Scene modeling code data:
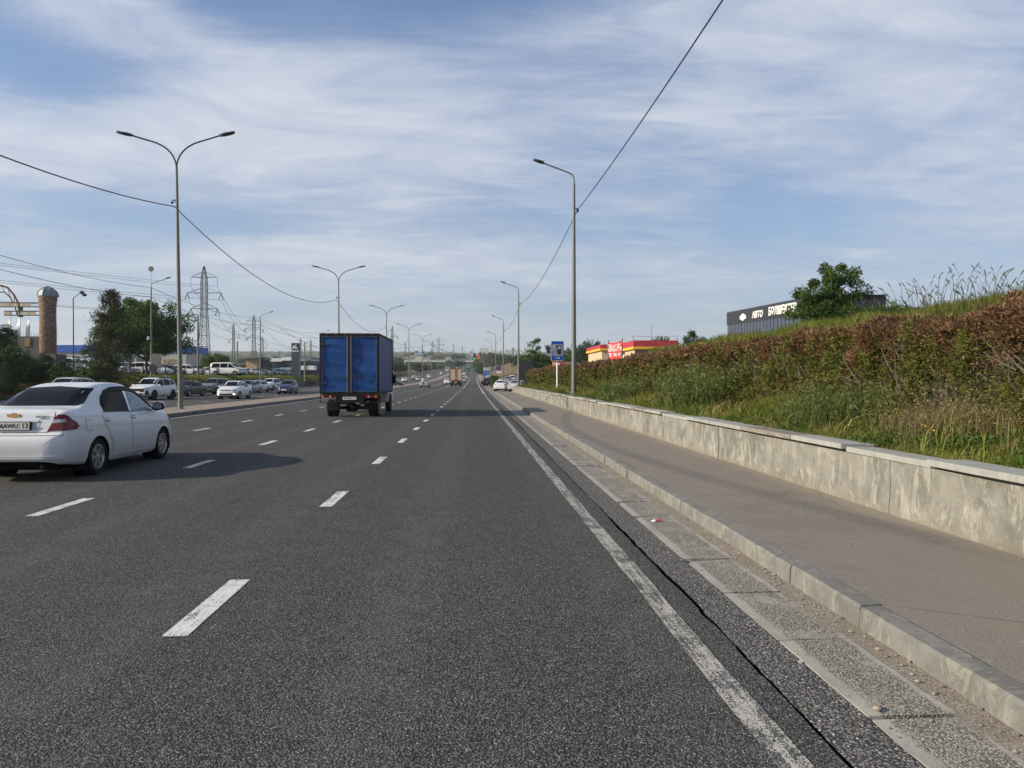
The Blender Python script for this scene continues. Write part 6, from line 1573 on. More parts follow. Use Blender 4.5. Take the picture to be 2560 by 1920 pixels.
# brick gate tower, arch and fence at far left
def gate():
    Y = 70; xc = xat(121, Y); zg = 2.0; sc = Y/1850*1.13
    zt, zd = zat(716, Y, 121), zat(740, Y, 121)
    rb = (136-105)/2*Y/1850*1.03; root = empty('brick_tower', (xc, Y, zg), 0, 'round brick tower with a ribbed grey metal dome at the left', 'tower')
    H = zd-zg; mb = MB()
    mb.lathe([(rb*1.06, 0), (rb*1.06, H*.55), (rb, H*.75), (rb*1.02, H*.86), (rb*1.22, H)], 28, 'Z').build('core', M['mortar'], root, 40)
    # brick courses; each course a ring of proud bricks
    nb = 18; rows = int(H*.75/.16); me = None; V = []; F = []; T = []
    rs_ = lambda h: np.interp(h, [0, H*.55, H*.75, H*.86, H], [rb*1.06, rb*1.06, rb, rb*1.02, rb*1.22])
    bricks = 0
    bm_ = MB(); bm_.box(-.16, .16, -.06, .02, -.055, .055); bme = [bm_.mesh('brick', plain('brick_%d' % k, c, .85, var=.3, nscale=5)) for k, c in enumerate(((.24, .155, .105), (.30, .21, .15), (.19, .115, .085), (.34, .26, .20)))]
    cnt = 0; extra = MB()
    for r_ in range(int(H/.15)):
        h = .1+r_*.15
        if h > H-.08: break
        vert = abs(h-H*.33) < .16
        for k in range(nb):
            a = 2*PI*(k+.5*(r_ % 2))/nb
            if math.sin(a) > .25: continue
            R0 = rs_(h)+.02
            if h > H*.45 and cnt < 300 and abs(a % (2*PI)-1.5*PI) < 2.2 and h > H*.30:
                o = link_mesh('brick', bme[random.choice([0, 0, 1, 1, 2, 3])], root, (R0*math.cos(a), R0*math.sin(a), h), (0, 0, a+PI/2)); o.scale = (2*PI*R0/nb/.34, 1, 1.0); cnt += 1
            else:
                T_m = Matrix.Translation((R0*math.cos(a), R0*math.sin(a), h)) @ Matrix.Rotation(a+PI/2, 4, 'Z'); q = PI*R0/nb*.93
                extra.mi = random.choice([0, 0, 1, 2]); extra.box(-q, q, -.05, .02, -.055, .055, T_m)
    ex = extra.build('brickwork', [M['brick'], bme[1].materials[0], bme[2].materials[0]], root); ex['kind'] = 'stuff'
    # dome with ribs
    rd = (142.8-98.7)/2*Y/1850*1.03; hd = zt-zd; dm = MB(); prof = [(rd*1.0, -.05), (rd, 0), (rd*.97, hd*.25), (rd*.80, hd*.55), (rd*.5, hd*.80), (rd*.15, hd*.95), (.02, hd*1.02)]
    d = dm.lathe([(r, H+h) for r, h in prof], 8, 'Z').build('dome', M['tin'], root)
    for k in range(8):
        a = 2*PI*k/8; MB().tube([(r*1.01*math.cos(a), r*1.01*math.sin(a), H+h) for r, h in prof], .03, 5).build('rib', M['pole_dark'], d)
    # plinth
    MB().box(-rb*1.6, rb*1.9, -rb*1.5, rb*1.5, 0, zat(888, Y)-zg).build('plinth', M['darkcon'], root)
    # boards and arch
    ar = empty('gate_arch', (xc, Y+.3, zg), 0, 'rusty curved arch of the gate left of the brick tower', 'arch'); o = ar.location
    L = lambda px, py: Vector((xat(px, Y)-o.x, 0, zat(py, Y, px)-o.z))
    outer = [(-55, 740), (-20, 717), (0, 713), (15, 718), (30, 735), (42, 758), (48, 785), (51, 791)]; inner = [(-40, 752), (-10, 730), (7, 729), (22, 743), (33, 765), (40, 790)]
    MB().tube([L(*p) for p in outer], .09, 6).build('outer_band', M['rust'], ar); MB().tube([L(*p) for p in inner], .055, 6).build('inner_band', M['pole_dark'], ar)
    br = MB()
    for a, b in zip(outer[2:7], inner[2:6]): br.tube([L(*a), L(*b)], .03, 5)
    br.build('brace', M['rust'], ar)
    MB().box(L(44, 0).x, L(52, 0).x, -.1, .1, L(0, 792).z, L(0, 765).z).build('pillar', plain('mossy_pillar', (.20, .19, .07), .8), ar)
    for (pa, pb, pt_, pb_, segs, lb) in ((0, 104, 757, 767, ((1, 30), (31, 45), (52, 78)), 'upper broken sign board between arch and brick tower'), (11, 104, 778, 788, ((11, 31), (53, 62), (63.5, 79), (80, 91)), 'lower broken sign board between arch and brick tower')):
        sb = empty('sign_board', (xc, Y, zg), 0, lb, 'sign')
        for py in (pt_, pb_): MB().tube([L(pa-30 if pa < 5 else pa, py), L(pb, py)], .05, 6).build('rail', M['pole_dark'], sb)
        for s0, s1 in segs: MB().box(L(s0, 0).x, L(s1, 0).x, -.06, -.02, L(0, pb_-.8).z, L(0, pt_+1).z).build('panel', plain('faded_cream_panel', (.50, .44, .34), .7, var=.3, nscale=2), sb)
    # fence wall with spikes
    fw = empty('fence_wall', (xc, Y+.6, zg), 0, 'dark wall with a row of iron spikes left of the brick tower', 'fence'); f = fw.location
    ztop = zat(845, Y)-f.z; MB().box(xat(-60, Y)-f.x, -rb, 0, .3, 0, ztop-.9*0).build('wall', M['darkcon'], fw)
    MB().box(xat(-60, Y)-f.x, -rb, .1, .16, ztop, ztop+.06).build('rail', M['pole_dark'], fw)
    for k in range(28):
        x = -rb-.15-k*.19; MB().tube([(x, .13, ztop), (x, .13, ztop+.42)], [.018, .008], 5).build('spike', M['pole_dark'], fw)
    MB().box(xat(52, Y)-f.x, xat(67, Y)-f.x, -.06, -.01, zat(868, Y)-f.z, ztop-.1).build('panel', plain('ochre_panel', (.22, .16, .07), .8), fw)
    # feather flags
    for i, (px, pyt) in enumerate(((27, 797), (51, 798), (75, 801))):
        Yf = 95; fl = empty('feather_flag', (xat(px, Yf), Yf, 2.2), 0, ['white feather flag nearest the left edge', 'middle white feather flag beyond the spiked wall', 'white feather flag closest to the brick tower'][i], 'flag', 'feather flags beyond the spiked wall')
        h = zat(pyt, Yf)-2.2; MB().tube([(0, 0, 0), (0, 0, h)], .03, 6).build('pole', M['galv'], fl)
        vs = []; fs = []
        for k in range(9):
            t = k/8; z = h-.1-t*2.9; w = .08+.5*math.sin(min(t*1.5, 1.0)*PI*.55)+.15*math.sin(t*5+i); y = .12*math.sin(t*6+i)
            vs += [(-.02, 0, z), (-w*.55, y, z-.05), (-w, y*1.5, z-.1*math.sin(t*4))]
        for k in range(8):
            for j in range(2): a = k*3+j; fs.append((a, a+1, a+4, a+3))
        MB().add(vs, fs).build('cloth', M['white'], fl, 60)
gate()
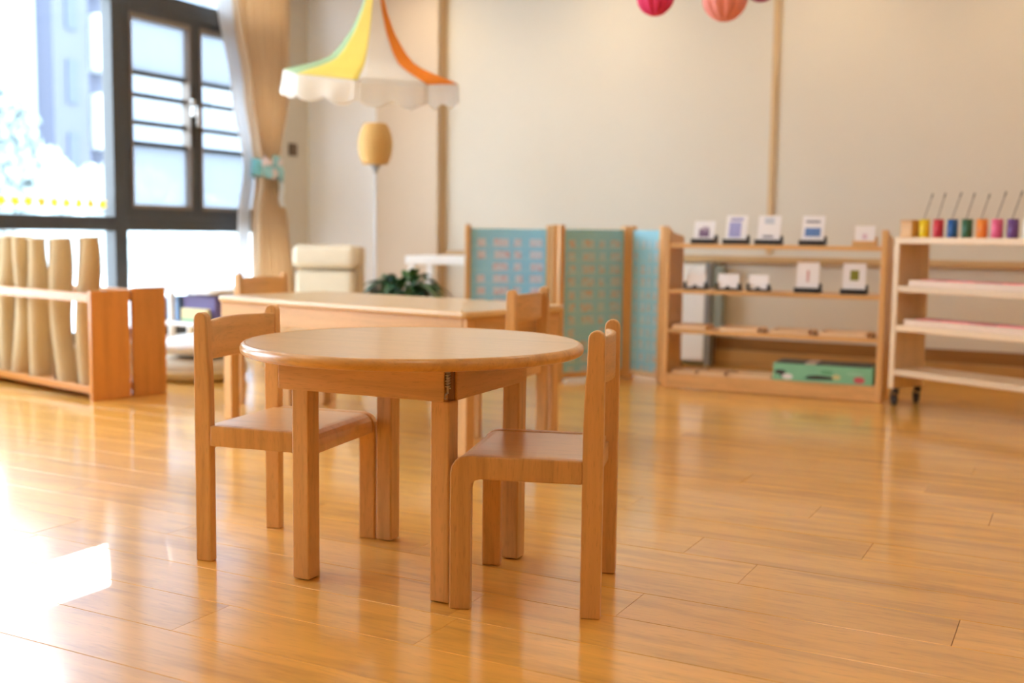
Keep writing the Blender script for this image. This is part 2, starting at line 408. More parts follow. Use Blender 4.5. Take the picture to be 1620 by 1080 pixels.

### Aim of the exercise
Leave out the pictures and copy the rest of the material above exactly.

### Written response
The Blender Python script for this scene continues. Write part 6, from line 1573 on. More parts follow. Use Blender 4.5. Take the picture to be 2560 by 1920 pixels.
# brick gate tower, arch and fence at far left
def gate():
    Y = 70; xc = xat(121, Y); zg = 2.0; sc = Y/1850*1.13
    zt, zd = zat(716, Y, 121), zat(740, Y, 121)
    rb = (136-105)/2*Y/1850*1.03; root = empty('brick_tower', (xc, Y, zg), 0, 'round brick tower with a ribbed grey metal dome at the left', 'tower')
    H = zd-zg; mb = MB()
    mb.lathe([(rb*1.06, 0), (rb*1.06, H*.55), (rb, H*.75), (rb*1.02, H*.86), (rb*1.22, H)], 28, 'Z').build('core', M['mortar'], root, 40)
    # brick courses; each course a ring of proud bricks
    nb = 18; rows = int(H*.75/.16); me = None; V = []; F = []; T = []
    rs_ = lambda h: np.interp(h, [0, H*.55, H*.75, H*.86, H], [rb*1.06, rb*1.06, rb, rb*1.02, rb*1.22])
    bricks = 0
    bm_ = MB(); bm_.box(-.16, .16, -.06, .02, -.055, .055); bme = [bm_.mesh('brick', plain('brick_%d' % k, c, .85, var=.3, nscale=5)) for k, c in enumerate(((.24, .155, .105), (.30, .21, .15), (.19, .115, .085), (.34, .26, .20)))]
    cnt = 0; extra = MB()
    for r_ in range(int(H/.15)):
        h = .1+r_*.15
        if h > H-.08: break
        vert = abs(h-H*.33) < .16
        for k in range(nb):
            a = 2*PI*(k+.5*(r_ % 2))/nb
            if math.sin(a) > .25: continue
            R0 = rs_(h)+.02
            if h > H*.45 and cnt < 300 and abs(a % (2*PI)-1.5*PI) < 2.2 and h > H*.30:
                o = link_mesh('brick', bme[random.choice([0, 0, 1, 1, 2, 3])], root, (R0*math.cos(a), R0*math.sin(a), h), (0, 0, a+PI/2)); o.scale = (2*PI*R0/nb/.34, 1, 1.0); cnt += 1
            else:
                T_m = Matrix.Translation((R0*math.cos(a), R0*math.sin(a), h)) @ Matrix.Rotation(a+PI/2, 4, 'Z'); q = PI*R0/nb*.93
                extra.mi = random.choice([0, 0, 1, 2]); extra.box(-q, q, -.05, .02, -.055, .055, T_m)
    ex = extra.build('brickwork', [M['brick'], bme[1].materials[0], bme[2].materials[0]], root); ex['kind'] = 'stuff'
    # dome with ribs
    rd = (142.8-98.7)/2*Y/1850*1.03; hd = zt-zd; dm = MB(); prof = [(rd*1.0, -.05), (rd, 0), (rd*.97, hd*.25), (rd*.80, hd*.55), (rd*.5, hd*.80), (rd*.15, hd*.95), (.02, hd*1.02)]
    d = dm.lathe([(r, H+h) for r, h in prof], 8, 'Z').build('dome', M['tin'], root)
    for k in range(8):
        a = 2*PI*k/8; MB().tube([(r*1.01*math.cos(a), r*1.01*math.sin(a), H+h) for r, h in prof], .03, 5).build('rib', M['pole_dark'], d)
    # plinth
    MB().box(-rb*1.6, rb*1.9, -rb*1.5, rb*1.5, 0, zat(888, Y)-zg).build('plinth', M['darkcon'], root)
    # boards and arch
    ar = empty('gate_arch', (xc, Y+.3, zg), 0, 'rusty curved arch of the gate left of the brick tower', 'arch'); o = ar.location
    L = lambda px, py: Vector((xat(px, Y)-o.x, 0, zat(py, Y, px)-o.z))
    outer = [(-55, 740), (-20, 717), (0, 713), (15, 718), (30, 735), (42, 758), (48, 785), (51, 791)]; inner = [(-40, 752), (-10, 730), (7, 729), (22, 743), (33, 765), (40, 790)]
    MB().tube([L(*p) for p in outer], .09, 6).build('outer_band', M['rust'], ar); MB().tube([L(*p) for p in inner], .055, 6).build('inner_band', M['pole_dark'], ar)
    br = MB()
    for a, b in zip(outer[2:7], inner[2:6]): br.tube([L(*a), L(*b)], .03, 5)
    br.build('brace', M['rust'], ar)
    MB().box(L(44, 0).x, L(52, 0).x, -.1, .1, L(0, 792).z, L(0, 765).z).build('pillar', plain('mossy_pillar', (.20, .19, .07), .8), ar)
    for (pa, pb, pt_, pb_, segs, lb) in ((0, 104, 757, 767, ((1, 30), (31, 45), (52, 78)), 'upper broken sign board between arch and brick tower'), (11, 104, 778, 788, ((11, 31), (53, 62), (63.5, 79), (80, 91)), 'lower broken sign board between arch and brick tower')):
        sb = empty('sign_board', (xc, Y, zg), 0, lb, 'sign')
        for py in (pt_, pb_): MB().tube([L(pa-30 if pa < 5 else pa, py), L(pb, py)], .05, 6).build('rail', M['pole_dark'], sb)
        for s0, s1 in segs: MB().box(L(s0, 0).x, L(s1, 0).x, -.06, -.02, L(0, pb_-.8).z, L(0, pt_+1).z).build('panel', plain('faded_cream_panel', (.50, .44, .34), .7, var=.3, nscale=2), sb)
    # fence wall with spikes
    fw = empty('fence_wall', (xc, Y+.6, zg), 0, 'dark wall with a row of iron spikes left of the brick tower', 'fence'); f = fw.location
    ztop = zat(845, Y)-f.z; MB().box(xat(-60, Y)-f.x, -rb, 0, .3, 0, ztop-.9*0).build('wall', M['darkcon'], fw)
    MB().box(xat(-60, Y)-f.x, -rb, .1, .16, ztop, ztop+.06).build('rail', M['pole_dark'], fw)
    for k in range(28):
        x = -rb-.15-k*.19; MB().tube([(x, .13, ztop), (x, .13, ztop+.42)], [.018, .008], 5).build('spike', M['pole_dark'], fw)
    MB().box(xat(52, Y)-f.x, xat(67, Y)-f.x, -.06, -.01, zat(868, Y)-f.z, ztop-.1).build('panel', plain('ochre_panel', (.22, .16, .07), .8), fw)
    # feather flags
    for i, (px, pyt) in enumerate(((27, 797), (51, 798), (75, 801))):
        Yf = 95; fl = empty('feather_flag', (xat(px, Yf), Yf, 2.2), 0, ['white feather flag nearest the left edge', 'middle white feather flag beyond the spiked wall', 'white feather flag closest to the brick tower'][i], 'flag', 'feather flags beyond the spiked wall')
        h = zat(pyt, Yf)-2.2; MB().tube([(0, 0, 0), (0, 0, h)], .03, 6).build('pole', M['galv'], fl)
        vs = []; fs = []
        for k in range(9):
            t = k/8; z = h-.1-t*2.9; w = .08+.5*math.sin(min(t*1.5, 1.0)*PI*.55)+.15*math.sin(t*5+i); y = .12*math.sin(t*6+i)
            vs += [(-.02, 0, z), (-w*.55, y, z-.05), (-w, y*1.5, z-.1*math.sin(t*4))]
        for k in range(8):
            for j in range(2): a = k*3+j; fs.append((a, a+1, a+4, a+3))
        MB().add(vs, fs).build('cloth', M['white'], fl, 60)
gate()
Keep writing the Blender script for this image. This is part 2, starting at line 408. More parts follow. Use Blender 4.5. Take the picture to be 1620 by 1080 pixels.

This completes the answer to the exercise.